**Aim of the task:**
The lines from the top of the material through the line with "random.seed(7)" are to be set down exactly. Leave the pictures out.

.....

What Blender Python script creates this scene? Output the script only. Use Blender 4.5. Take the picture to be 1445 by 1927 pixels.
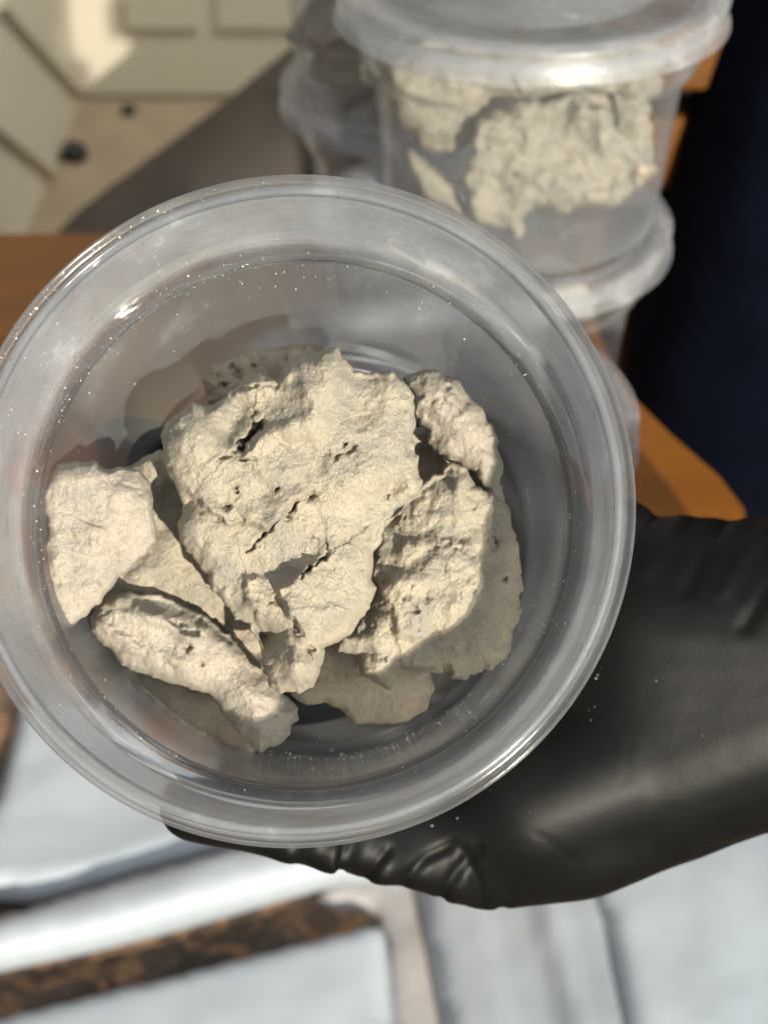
import bpy, bmesh, math, random
import numpy as np
from mathutils import Vector, Matrix, Quaternion, Euler

for o in list(bpy.data.objects):
    bpy.data.objects.remove(o)
scene = bpy.context.scene
COL = scene.collection
rng = np.random.default_rng(7)
random.seed(7)

# ------------------------------------------------------------------ camera
F = 3000.0                      # focal length in photograph pixels (1445 x 1927)
PITCH = math.radians(36.0)
RIGHT = np.array([1.0, 0.0, 0.0])
UP = np.array([0.0, math.sin(PITCH), math.cos(PITCH)])
FWD = np.array([0.0, math.cos(PITCH), -math.sin(PITCH)])
cam_d = bpy.data.cameras.new('camera')
cam = bpy.data.objects.new('camera', cam_d)
COL.objects.link(cam)
cam.rotation_euler = (math.pi / 2 - PITCH, 0, 0)
cam_d.sensor_fit = 'VERTICAL'
cam_d.sensor_height = 36.0
cam_d.sensor_width = 27.0
cam_d.lens = F / 1927.0 * 36.0
cam_d.clip_start = 0.01
cam_d.clip_end = 50
cam_d.dof.use_dof = True
cam_d.dof.focus_distance = 0.290
cam_d.dof.aperture_fstop = (cam_d.lens / 1000.0) / 0.0030
scene.camera = cam

# ------------------------------------------------------------------ light
scene.view_settings.view_transform = 'Standard'
scene.view_settings.look = 'None'
scene.view_settings.exposure = 0.0
scene.view_settings.gamma = 1.0
w = bpy.data.worlds.new('World')
scene.world = w
w.use_nodes = True
w.node_tree.nodes['Background'].inputs[0].default_value = (0.92, 0.95, 1.0, 1)
w.node_tree.nodes['Background'].inputs[1].default_value = 0.40

SUN_EL, SUN_AZ = math.radians(18), math.radians(22)
sdir = Vector((-math.sin(SUN_AZ) * math.cos(SUN_EL), math.cos(SUN_AZ) * math.cos(SUN_EL), -math.sin(SUN_EL)))
aim = Vector((0.03, 0.35, -0.41))
ld = bpy.data.lights.new('low_sunlight', 'SPOT')
ld.energy = 1350
ld.color = (1.0, 0.915, 0.765)
ld.shadow_soft_size = 0.032
ld.spot_size = math.radians(2 * math.degrees(math.atan(0.35 / 4.0)))
ld.spot_blend = 0.12
lo = bpy.data.objects.new('low_sunlight', ld)
COL.objects.link(lo)
lo.location = aim - sdir * 4.0
lo.rotation_euler = sdir.to_track_quat('-Z', 'Y').to_euler()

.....

**Full solution:**
What Blender Python script creates this scene? Output the script only. Use Blender 4.5. Take the picture to be 1445 by 1927 pixels.
import bpy, bmesh, math, random
import numpy as np
from mathutils import Vector, Matrix, Quaternion, Euler

for o in list(bpy.data.objects):
    bpy.data.objects.remove(o)
scene = bpy.context.scene
COL = scene.collection
rng = np.random.default_rng(7)
random.seed(7)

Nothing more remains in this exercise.